Wednesday, September 12, 2018

WD 40 is my new best friend

It's been quiet on the blogging front, mainly because summer was filled with guests (we dodged the forest fires but not the smoke). Lots of guests! It was great to see family and friends. Brother Bob came up for two weeks and helped me with a building project. I've been steadily working on the remainder: electric heat is just about in, wood stove probably next week, then build the table around the table saw and voila! a new workspace will be available.

The Airstream is never far from my vision, mainly because it takes up 30 feet of yard space. I've been researching the many different ways of renovating the windows.  All the gaskets are shot, and they all need new glazing material. The challenge is to find a Canadian source. Sure, there are a couple of US sources, but the shipping costs are appalling. The latter has exactly what I need, so I measure, see what a place like Vintagetrailersupply.com recommends and then try to find it on Amazon.ca.  The .com folks have waaaaaay more options. What is it with Canada and importing something as simple as gasket material?

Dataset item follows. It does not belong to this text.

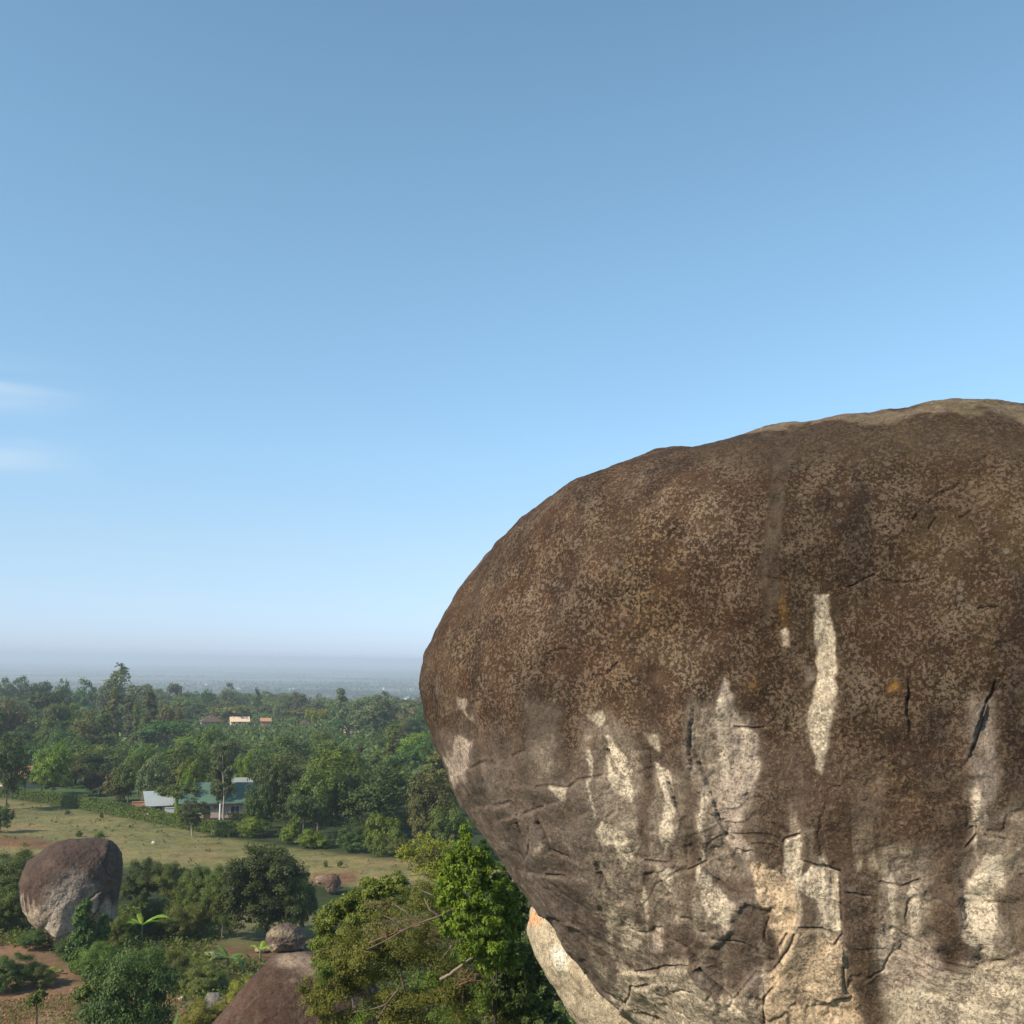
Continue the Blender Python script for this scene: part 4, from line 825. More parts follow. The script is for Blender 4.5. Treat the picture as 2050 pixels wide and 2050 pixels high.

Today, I tackled the Vista View windows and lower stackers. The VV are curved, the stackers are below the main windows. After much research, I discovered that my '74 has VV and stackers that have a plastic second pane and are held in place by a metal ring. Easy! With other models/years people have been known to try to break the second glass panel with a spring loaded punch. Horror stories abound about fractured safety glass flying a Mach 1 all over the place. This is one bullet I've dodged.

I'm not sure there will be many more.

A few pictures to show the before and after. Mind you, this is just the aluminum frame for the glass. The glass is still caked with decomposing mylar and the plastic, well, looks just plain crappy. WD 40 did the trick. The butyl tape melted off the aluminum, but it was a slow melt which required a fair amount of muscle.

By the way, I managed to removed all the windows without breaking one. This is a good thing, as they cost over $400 USD to replace.

Forty-four year old butyl tape. Still sticky but useless at preventing leaks.
Crud on the window

Lots of WD 40 and a sharp razor blade did the trick
Crud removed with much muscle and 3M plastic abrasive pad
A beautiful, clean channel where the window (once cleaned) will be re-installed.


Ghetto look now, but just wait until it's polished, but that's about a year away.